Bad weather and low oil prices curb U.S. job growth

The pace of job growth in the United States has slowed as the effects of inclement winter weather and lower oil prices show up in the latest labor estimates.

According to the Department of Labor, nonfarm payrolls grew 126,000 in March, less than half the average monthly increase over the past year. Estimates for total payroll gains in January and February also were revised downward.

The U.S. unemployment rate remained unchanged at 5.5 percent in March.

The latest increase in nonfarm payrolls was the smallest since December 2013 and  143,000 less than the average monthly gain of 269,000 over the past year. The March numbers also broke a year-long streak of monthly gains above 200,000.

Initial estimates for job gains in January and February were revised downward a total of 69,000 to 465,000.

Analysts blamed the decrease on harsh winter weather in many parts of the country as well as a slowdown in energy development related to low oil prices.

Meanwhile, 2.6 million people were counted among the long-term unemployed who’ve been out of work 27 weeks or longer. Another 6.7 million people were counted among those working part-time because their hours have been cut or they’re unable to find full-time positions.

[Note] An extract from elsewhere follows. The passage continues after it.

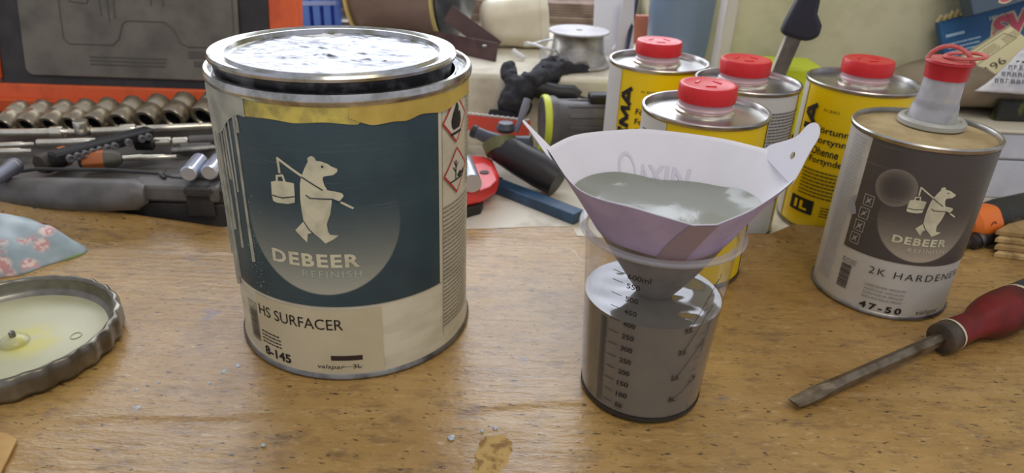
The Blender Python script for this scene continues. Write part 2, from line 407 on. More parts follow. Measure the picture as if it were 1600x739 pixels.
# tape
tapelow = lambda u: 178-.0011*(u+10)**2*.4+1.2*mnoise.noise((u*.06, 0, 0))+(2.0 if u > 28 else 0)-(.0 if u < 40 else 1.5*math.sin((u-40)*.16))
TAPE = M('old_masking_tape', (214, 194, 92), .5, 0, (150, 138, 76), 75, .45, .68, bs=.5, bscale=160)
patch(cr, -74, 34, 176, 189, .35, tapelow, lambda u: 190.2-.6*mnoise.noise((u*.09, 4, 0)), 4).build('tape', TAPE, pc)
patch(cr, 22, 125, 176, 190, .7, lambda u: 177.3+3*max(0, (34-u)/12)+1.4*math.sin(u*.13)-(2.5*math.exp(-((u-56)/7)**2)), lambda u: 190.6-.5*math.sin(u*.2), 4).build('tape', M('ochre_tape', (204, 176, 84), .5, 0, (168, 136, 52), 30, .4, .7, bs=.5, bscale=90), pc)
pp = Print(cr, .5); pp.poly([(27, 190), (48, 190), (52, 184), (44, 181), (34, 183.5)]); pp.build('tape_fold', M('yellow_tape_fold', (222, 204, 40), .4), pc)
# grime on the label's left part
G_ = patch(cr, -112, -40, 150, 190, .9, lambda u: 173+2.2*math.sin(u*.22+1)-16*max(0, (-50-u)/30)+6/(1+math.exp(-(u+48)/1.5)), lambda u: 190.5, 5).build('paint_smear', PAINTD, pc)
g = G()
def drip(u, v0, v1, wd, sway=1.):
    pts = []; rs = []
    for i in range(15):
        t = i/14; vv = v0+(v1-v0)*t; uu = u+sway*mnoise.noise((u, t*2.5, 0)); a = uu*.001/CR
        r = CR+.0002; pts.append((r*math.sin(a), -r*math.cos(a), vv*.001)); rs.append(wd*.001*(1 if t < .85 else 1.15)*(1-.35*math.sin(t*PI)*.6))
    g.tube(pts, rs, 8)
for u, v1, wd in [(-76, 58, 1.5), (-70, 96, 1.0), (-65.5, 132, .8), (-62.0, 86, .9), (-57.6, 126, .7), (-51.5, 80, 1.15), (-82, 50, 1.5), (-89, 70, 1.4), (-48.4, 166, 1.0)]:
    drip(u, 186, v1, wd)
g.build('paint_drips', PAINTD, pc)
p = Print(cr, .45); r_ = random.Random(3)
for i in range(70):
    u = -46+r_.gauss(0, 4); v = 128-r_.random()**.8*72; p.dot(u, v, r_.uniform(.15, .5), 6)
p.build('scratches', M('scratch_pale', (150, 158, 158), .5), pc)

BEAR = dict(body=[(-2.8, 154.9), (-2.9, 156.9), (-1.6, 158.2), (0, 158.4), (1.3, 157.4), (1.9, 155.7), (5.1, 155.2), (8.5, 153.8), (10.2, 152.4), (13.6, 150.8), (13.2, 148.9), (10.9, 147.1), (7.1, 146.5), (5.1, 145.9), (4.7, 144.1), (5.5, 140.6), (6.9, 137.6), (11.2, 136.8), (14.9, 135.7), (15.9, 134.2), (15.2, 132.1), (13.5, 130.5), (11.3, 130.6), (9, 131.6), (8.6, 128.5), (7.4, 122.4), (5.7, 118), (4.8, 115.5), (5.2, 111.1), (6.1, 108.8), (11.3, 108.2), (7.7, 105.3), (3, 102.7), (.4, 105.8), (-3.8, 109.7), (-7.2, 108.5), (-8, 102.7), (-11.2, 106.2), (-14.8, 110.2), (-9.7, 115.9), (-8.8, 116.9), (-9.4, 124), (-9.5, 131.4), (-8.7, 141.1), (-7.3, 145.9), (-5.1, 150.7)],
    rodsh=[(-7.3, 145.3), (4.2, 137.6)], arm=[(-5.9, 134.1), (-3.5, 132.2), (9.2, 132.0), (13.4, 130.1), (15.9, 133)], leg=[(-8.8, 116.9), (-6.5, 112.4), (-3.9, 109.4)],
    rod=[(-20.8, 146.2), (-21.1, 155.3), (-7.3, 145.9)], rod2=[(13.4, 130.3), (21, 125.6)],
    bucket=[(-27.3, 139.8), (-23.9, 141), (-18.3, 141.4), (-12.4, 140.9), (-12.7, 132.2), (-13.2, 128.5), (-17.5, 127.1), (-25.1, 126.8), (-27.4, 127.6), (-27.9, 131.2)],
    bl=[(-27.6, 131.3), (-20.8, 130.6), (-12.6, 132.5)], bh=[(-23.2, 141), (-22.9, 144.1), (-19.1, 145), (-18.2, 141.2)])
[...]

Professional and business services added 40,000 net new jobs, while employment increased 26,000 in retail trades, 22,000 in health care and 9,000 at food services and drinking places.

The mining sector, which includes oil exploration and development, shed 11,000 net jobs. The sector has lost 30,000 over the past three months.

The average workweek for employees on private nonfarm payrolls edged down a tenth of an hour to 34.5 hours in March. The average manufacturing workweek slipped a tenth of an hour to 40.9 hours.

Average hourly earnings for employees on private nonfarm payrolls rose 7 cents to $24.86 in March. Average hourly earnings have increased 2.1 percent over the past year.